◆ SOURCE DATA:
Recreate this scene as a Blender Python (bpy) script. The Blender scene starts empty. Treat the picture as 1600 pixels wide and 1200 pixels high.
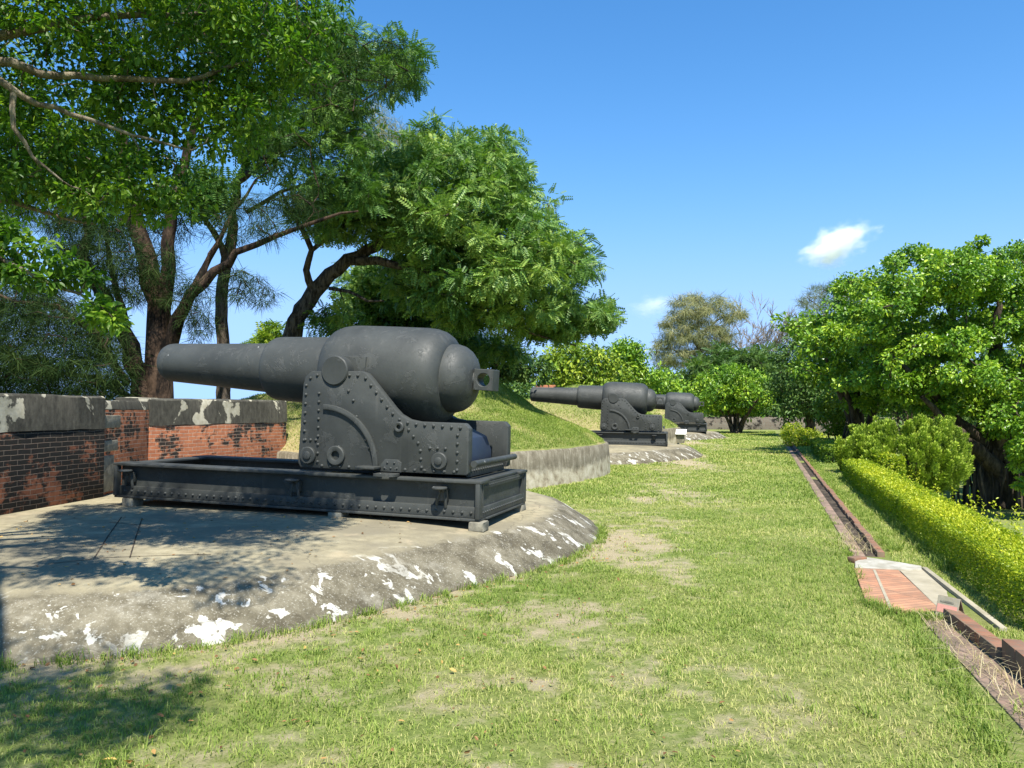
import bpy, bmesh, math, random
import numpy as np
from mathutils import Vector, Matrix
PI = math.pi
R = math.radians
SC = bpy.context.scene
COL = SC.collection

# ------------------------------------------------------------------ camera, sky, sun, exposure
CAM_H = 1.6
PITCH = math.atan(40 / 1200)
cam_d = bpy.data.cameras.new('camera')
cam_d.sensor_width = 36.0
cam_d.lens = 27.0
cam_d.clip_start = 0.05
cam_d.clip_end = 8000
cam = bpy.data.objects.new('camera', cam_d)
COL.objects.link(cam)
cam.location = (0, 0, CAM_H)
cam.rotation_euler = (PI / 2 + PITCH, 0, 0)
SC.camera = cam

SUN = Vector((0.092, -0.522, 0.848)).normalized()
sun_d = bpy.data.lights.new('sun', 'SUN')
sun_d.energy = 5.0
sun_d.angle = R(0.7)
sun_d.color = (1.0, 0.955, 0.87)
sun = bpy.data.objects.new('sun', sun_d)
COL.objects.link(sun)
sun.rotation_euler = SUN.to_track_quat('Z', 'Y').to_euler()

W = bpy.data.worlds.new('World')
SC.world = W
W.use_nodes = True
nt = W.node_tree
bg = nt.nodes['Background']
sky = nt.nodes.new('ShaderNodeTexSky')
sky.sky_type = 'NISHITA'
sky.sun_disc = False
sky.sun_elevation = R(58)
sky.sun_rotation = R(170)
sky.altitude = 1200
sky.air_density = 1.0
sky.dust_density = 0.0
sky.ozone_density = 1.6
hs = nt.nodes.new('ShaderNodeHueSaturation')
hs.inputs['Saturation'].default_value = 1.3
nt.links.new(sky.outputs[0], hs.inputs['Color'])
# soft shoulder so that the band at the horizon stays pale blue instead of burning out
sep = nt.nodes.new('ShaderNodeSeparateColor'); com = nt.nodes.new('ShaderNodeCombineColor')
nt.links.new(hs.outputs[0], sep.inputs[0])
for ch, capv in enumerate((1.8, 3.0, 5.5)):
    def _m(op, a, b):
        n_ = nt.nodes.new('ShaderNodeMath'); n_.operation = op
        for k_, v_ in enumerate((a, b)):
            if isinstance(v_, bpy.types.NodeSocket): nt.links.new(v_, n_.inputs[k_])
            else: n_.inputs[k_].default_value = v_
        return n_.outputs[0]
    c_ = sep.outputs[ch]
    den = _m('POWER', _m('ADD', _m('POWER', _m('DIVIDE', c_, capv), 3.0), 1.0), 1 / 3.0)
    nt.links.new(_m('DIVIDE', c_, den), com.inputs[ch])
nt.links.new(com.outputs[0], bg.inputs[0])
bg.inputs[1].default_value = 0.15

SC.view_settings.view_transform = 'Standard'
SC.view_settings.look = 'None'
SC.view_settings.exposure = 0.9
SC.view_settings.gamma = 1.0
SC.render.engine = 'CYCLES'
SC.cycles.use_denoising = True
SC.cycles.max_bounces = 32
SC.cycles.glossy_bounces = 3
SC.cycles.transparent_max_bounces = 8
SC.cycles.diffuse_bounces = 3
SC.cycles.transmission_bounces = 4
SC.cycles.volume_bounces = 28

# ------------------------------------------------------------------ helpers
_cp, _sp = math.cos(PITCH), math.sin(PITCH)

def at(u, v, d):
    """world point seen at photo pixel (u, v) whose depth along y is d"""
    a = (u - 800) / 1200.0
    b = (600 - v) / 1200.0
    y = _cp - b * _sp
    z = _sp + b * _cp
    k = d / y
    return np.array((a * k, d, CAM_H + z * k))

AX = np.array((0.951, -0.309))      # fort axis p: towards the lawn
AQ = np.array((0.309, 0.951))       # fort axis q: along the line of guns

def pq(p, q):
    return p * AX + q * AQ

def to_pq(x, y):
    return x * AX[0] + y * AX[1], x * AQ[0] + y * AQ[1]

def _hash(ix, iy, s):
    h = (ix.astype(np.int64) * 374761393 + iy.astype(np.int64) * 668265263 + s * 974711) & 0x7fffffff
    h = ((h ^ (h >> 13)) * 1274126177) & 0x7fffffff
    h = (h ^ (h >> 16)) & 0x7fffffff
    return (h % 100003) / 100003.0

def vnoise(x, y, s=0):
    x = np.asarray(x, float); y = np.asarray(y, float)
    ix = np.floor(x); iy = np.floor(y)
    fx = x - ix; fy = y - iy
    fx = fx * fx * (3 - 2 * fx); fy = fy * fy * (3 - 2 * fy)
    a = _hash(ix, iy, s); b = _hash(ix + 1, iy, s); c = _hash(ix, iy + 1, s); d = _hash(ix + 1, iy + 1, s)
    return (a * (1 - fx) + b * fx) * (1 - fy) + (c * (1 - fx) + d * fx) * fy

def fbm(x, y, s=0, o=4):
    t = 0; a = 0.5; n = 0
    for k in range(o):
        t = t + a * vnoise(np.asarray(x) * 2 ** k, np.asarray(y) * 2 ** k, s + k); n += a; a *= 0.5
    return t / n

def sstep(a, b, x):
    t = np.clip((np.asarray(x, float) - a) / (b - a), 0, 1)
    return t * t * (3 - 2 * t)

def tag(o, label=None, cat=None, group=None, kind=None):
    if label: o['label'] = label
    if cat: o['category'] = cat
    if group: o['group'] = group
    if kind: o['kind'] = kind
    return o

def empty(name, loc, rot=(0, 0, 0)):
    o = bpy.data.objects.new(name, None)
    o.empty_display_size = 0.3
    COL.objects.link(o)
    o.location = loc
    o.rotation_euler = rot
    return o

def link(name, me, mat, parent=None):
    o = bpy.data.objects.new(name, me)
    COL.objects.link(o)
    for m in (mat if isinstance(mat, (list, tuple)) else [mat]):
        me.materials.append(m)
    if parent is not None:
        o.parent = parent
    return o

def np_obj(name, V, F, mat, parent=None, smooth=False, attrs=None, mi=None):
    V = np.ascontiguousarray(V, dtype=np.float32).reshape(-1, 3)
    F = np.ascontiguousarray(F, dtype=np.int32)
    if parent is not None:
        V = V - np.array(parent.location, dtype=np.float32) if not any(parent.rotation_euler) else V
    me = bpy.data.meshes.new(name)
    me.vertices.add(len(V)); me.vertices.foreach_set('co', V.ravel())
    M, k = F.shape
    me.loops.add(M * k); me.loops.foreach_set('vertex_index', F.ravel())
    me.polygons.add(M); me.polygons.foreach_set('loop_start', np.arange(0, M * k, k, dtype=np.int32))
    me.polygons.foreach_set('use_smooth', np.full(M, smooth, dtype=bool))
    if mi is not None:
        me.polygons.foreach_set('material_index', np.asarray(mi, dtype=np.int32))
    for an, av in (attrs or {}).items():
        a = me.attributes.new(an, 'FLOAT', 'POINT')
        a.data.foreach_set('value', np.ascontiguousarray(av, dtype=np.float32))
    me.update(calc_edges=True)
    return link(name, me, mat, parent)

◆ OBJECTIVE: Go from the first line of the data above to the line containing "sun.rotation_euler = SUN.to_track_quat('Z', 'Y').to_euler()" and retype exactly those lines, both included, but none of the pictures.

◆ THE COMPLETED TASK:
Recreate this scene as a Blender Python (bpy) script. The Blender scene starts empty. Treat the picture as 1600 pixels wide and 1200 pixels high.
import bpy, bmesh, math, random
import numpy as np
from mathutils import Vector, Matrix
PI = math.pi
R = math.radians
SC = bpy.context.scene
COL = SC.collection

# ------------------------------------------------------------------ camera, sky, sun, exposure
CAM_H = 1.6
PITCH = math.atan(40 / 1200)
cam_d = bpy.data.cameras.new('camera')
cam_d.sensor_width = 36.0
cam_d.lens = 27.0
cam_d.clip_start = 0.05
cam_d.clip_end = 8000
cam = bpy.data.objects.new('camera', cam_d)
COL.objects.link(cam)
cam.location = (0, 0, CAM_H)
cam.rotation_euler = (PI / 2 + PITCH, 0, 0)
SC.camera = cam

SUN = Vector((0.092, -0.522, 0.848)).normalized()
sun_d = bpy.data.lights.new('sun', 'SUN')
sun_d.energy = 5.0
sun_d.angle = R(0.7)
sun_d.color = (1.0, 0.955, 0.87)
sun = bpy.data.objects.new('sun', sun_d)
COL.objects.link(sun)
sun.rotation_euler = SUN.to_track_quat('Z', 'Y').to_euler()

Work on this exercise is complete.